B. Doubts about Jude have sprung more from his use of extracanonical material than from the probability of pseudonymous authorship. Two main arguments against authorship by Jude are advanced.

  1. The high quality of the Greek.
    a) We have seen this issue arise again and again, e.g. with James or 1 Peter. The answer is the same. We do not know anything about these men’s educational opportunities, and we can be reasonably sure they knew at least some Greek.
    b) In addition, there is always the possibility that any of them used a highly literate scribe, giving him considerable freedom to help with the composition of the work.
  2. Internal considerations.
    a) Jude advances the concept of the faith as something handed down, a deposit in vs. 3. Here again we see, as we do in 1-2 Timothy, Titus, that there is evidence of this kind of thinking earlier than critical scholars usually admit, e.g. in 1 Corinthians 11 and 15.
    b) Some say the writer speaks of the apostles as of men of long ago in vs. 17, negating the possibility of Jude writing the book. This is not conclusive.


C. Here again we have external evidence for traditional authorship, fairly objective, against subjective concerns that lead some to deny traditional authorship. One’s methodology, especially in this case one’s preference for external or internal evidence, governs one’s results. There is nothing in the internal evidence that demands nontraditional authorship.

D. Also, consider the external evidence. The Muratorian Canon (late second century), Tertullian (d. 220), Clement of Alexandria (mid-third century) all regarded it as canonical, though Origen (d. 254) doubted it. The fact that Origen, Eusebius, and Jerome doubted (but did not reject) the book may well come from Jude’s use of works from the Old Testament pseudepigrapha.

  1. In vs. 9, Jude refers to an incident in the Assumption of Moses, where the archangel Michael disputes with Satan about custody of Moses’ body, and in vss. 14-15 he quotes directly from Enoch 1:9.
  2. But note that he does not use a formula for quoting like “as the scripture says” or “as the Spirit says.” This need be no more than a literary allusion like the use of the traditional names Jannes and Jambres for the Egyptian sorcerers (2 Timothy 3:8), or Paul’s use of pagan poets (Acts 17:28; 1 Corinthians 15:33; Titus 1:12), allusions that cause no one much concern.

V. Date Of Jude

A. Since we know nothing about Jude’s life, we cannot draw any conclusions about the date of the letter.
B. If this letter was used by Peter in 2 Peter, the writing would have to be sometime prior to Peter’s death or before A.D. 65. Everything considered, the letter is best dated about 60 to 80.

VI. Jude And 2 Peter 2

A. The first question is whether we can believe that any writer of scripture used any other’s work.
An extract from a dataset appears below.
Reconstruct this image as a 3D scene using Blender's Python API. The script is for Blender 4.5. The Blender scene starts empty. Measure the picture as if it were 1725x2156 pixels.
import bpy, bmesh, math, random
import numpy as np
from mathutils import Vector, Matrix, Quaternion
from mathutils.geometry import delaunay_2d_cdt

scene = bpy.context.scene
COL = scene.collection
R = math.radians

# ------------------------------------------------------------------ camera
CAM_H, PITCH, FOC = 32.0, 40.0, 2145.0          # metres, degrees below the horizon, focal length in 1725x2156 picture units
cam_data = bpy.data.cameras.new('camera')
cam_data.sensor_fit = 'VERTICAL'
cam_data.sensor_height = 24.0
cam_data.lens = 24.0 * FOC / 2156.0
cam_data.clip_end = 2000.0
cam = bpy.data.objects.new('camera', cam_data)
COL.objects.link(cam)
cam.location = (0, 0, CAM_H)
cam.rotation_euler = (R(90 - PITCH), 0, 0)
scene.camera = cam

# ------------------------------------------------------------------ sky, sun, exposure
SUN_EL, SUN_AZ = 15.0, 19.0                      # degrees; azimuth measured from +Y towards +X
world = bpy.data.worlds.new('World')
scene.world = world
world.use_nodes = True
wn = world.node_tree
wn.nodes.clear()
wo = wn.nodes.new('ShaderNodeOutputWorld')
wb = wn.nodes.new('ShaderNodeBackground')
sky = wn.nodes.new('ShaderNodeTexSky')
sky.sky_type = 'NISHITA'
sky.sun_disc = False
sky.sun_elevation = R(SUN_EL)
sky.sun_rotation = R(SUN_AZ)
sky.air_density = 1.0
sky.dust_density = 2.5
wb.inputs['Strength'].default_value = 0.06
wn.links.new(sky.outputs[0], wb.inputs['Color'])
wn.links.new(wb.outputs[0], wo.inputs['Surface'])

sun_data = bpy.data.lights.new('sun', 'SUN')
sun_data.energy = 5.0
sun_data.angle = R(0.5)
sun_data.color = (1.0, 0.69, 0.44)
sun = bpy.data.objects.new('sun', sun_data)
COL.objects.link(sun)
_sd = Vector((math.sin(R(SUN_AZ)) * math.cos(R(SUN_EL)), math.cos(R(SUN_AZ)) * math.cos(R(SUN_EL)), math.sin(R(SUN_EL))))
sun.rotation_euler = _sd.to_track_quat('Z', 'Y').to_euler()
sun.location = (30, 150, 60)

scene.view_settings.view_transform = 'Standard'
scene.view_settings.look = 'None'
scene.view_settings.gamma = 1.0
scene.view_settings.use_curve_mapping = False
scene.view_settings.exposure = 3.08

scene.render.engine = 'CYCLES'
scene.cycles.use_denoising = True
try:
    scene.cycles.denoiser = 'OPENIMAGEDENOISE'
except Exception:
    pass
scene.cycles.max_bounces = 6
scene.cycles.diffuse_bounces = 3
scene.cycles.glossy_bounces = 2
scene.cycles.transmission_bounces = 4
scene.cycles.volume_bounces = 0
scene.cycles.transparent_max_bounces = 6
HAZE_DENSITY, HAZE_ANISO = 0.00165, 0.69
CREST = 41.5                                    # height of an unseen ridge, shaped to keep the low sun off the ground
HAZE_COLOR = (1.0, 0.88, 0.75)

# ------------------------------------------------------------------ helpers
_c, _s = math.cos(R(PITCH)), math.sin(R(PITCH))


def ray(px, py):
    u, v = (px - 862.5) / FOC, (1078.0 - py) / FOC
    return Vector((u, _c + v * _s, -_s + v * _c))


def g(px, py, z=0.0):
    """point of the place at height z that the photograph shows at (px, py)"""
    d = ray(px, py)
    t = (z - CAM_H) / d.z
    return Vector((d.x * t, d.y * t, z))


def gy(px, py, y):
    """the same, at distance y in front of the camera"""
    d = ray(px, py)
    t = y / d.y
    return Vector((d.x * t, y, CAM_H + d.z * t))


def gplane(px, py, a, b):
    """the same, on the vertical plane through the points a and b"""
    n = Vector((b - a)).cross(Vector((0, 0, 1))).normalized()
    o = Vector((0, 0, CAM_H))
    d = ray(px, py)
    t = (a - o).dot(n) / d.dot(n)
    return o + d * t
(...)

To some extent this has to do with one’s view of inspiration, not whether the books of scripture were inspired, but how it was done.
B. We do not have to be afraid of the idea that scripture writers occasionally used other books as sources, because there is evidence that these inspired books were produced, on the human level, by the same methods as ordinary books.

  1. Luke claims to have done careful research to write his gospel for Theophilus (Luke 1:1-4).
  2. Paul uses the Corinthians’ letter to him, apparently, to help structure his response in 1 Corinthians 7:1.
  3. Paul sometimes seems to quote early Christian hymns (Philippians 2:5-11; 1 Timothy 3:16).
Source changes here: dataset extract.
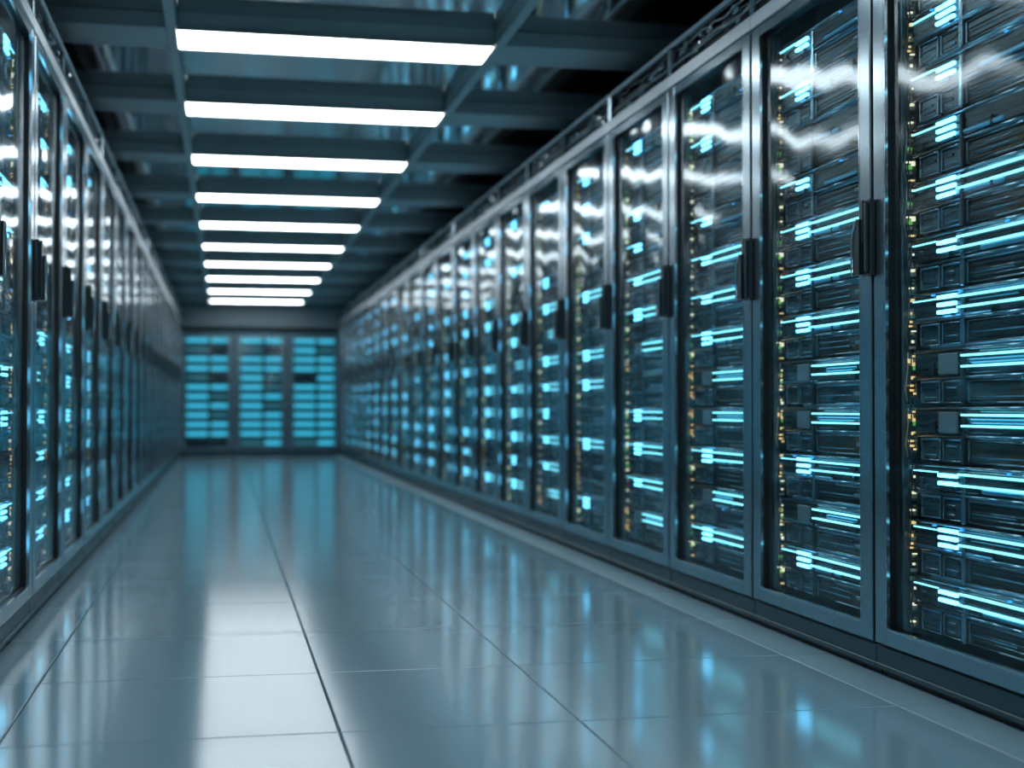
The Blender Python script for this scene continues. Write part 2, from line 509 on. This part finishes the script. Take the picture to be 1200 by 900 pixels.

C. It should not seem strange to us if an inspired writer used the work of another in his work. This is what the New Testament writers do each time they quote in the Old Testament; what we may have in Peter and Jude is a similar kind of borrowing, only between the New Testament and New Testament.
D. However, it must be added that this is not a necessary conclusion. The apostles had constantly heard one another talk, and certain expressions and scriptural illustrations became part of the common “vocabulary” — especially in a culture that relied heavily on hearing and remembering.